Soprattutto, si tratta di imparare a dare dei confini ai problemi: il vero nemico delle soluzioni sono le generalizzazioni improprie. Perché sì, è affascinante dire, con Keen, che la versione contemporanea dell’orwelliano «2+2=5» è «Quanto fa +1 più +1». E però poi bisogna chiedersi in che modo e in quale misura esattamente Facebook o Google Plus possano essere equiparati al Partito (unico), la filosofia della condivisione all’IngSoc e il social networking a passeggiare in una cella della casa d’ispezione di Bentham, il Panopticon.
Solo a questo modo potremo capire davvero quanto rifiutare la tecnologia, anche se solo per un periodo (e già si rompe la metafora), equivalga a un gesto di liberazione e addirittura di felicità o riaffermazione del proprio sé: nel motto del sito thedigitaldetox.org, che organizza ritiri dall’informatica, «disconnect to reconnect». O se sia, piuttosto, una insostenibile leggerezza che tutto sommato non fa altro che riaffermarci interamente, pregi e difetti, lasciati in una chat su Facebook e riscoperti in una chiacchierata notturna tra amici.
Insomma, che l’era dei social media di massa ponga nuove catene al piede di noi comuni mortali è certamente vero.
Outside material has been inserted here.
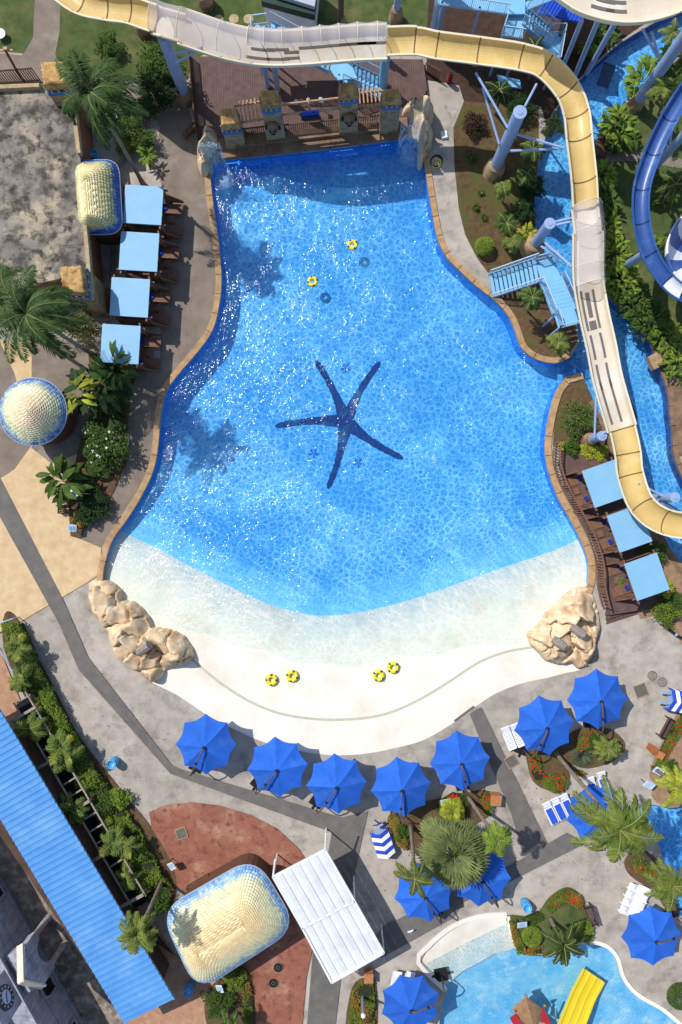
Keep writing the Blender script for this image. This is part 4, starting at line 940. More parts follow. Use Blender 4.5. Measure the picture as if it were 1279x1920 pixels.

Ma che queste catene raggiungano la radice della nostra libertà, o addirittura precludano il «mistero» e la «segretezza» della nostra esistenza è tutto da dimostrare. E gli esprimenti sul campo non sembrano dare corpo all’ipotesi: il mistero, dovunque si manifesti, è intatto. E fortunatamente non c’è abbastanza trasparenza, apertura o condivisione per vincerlo.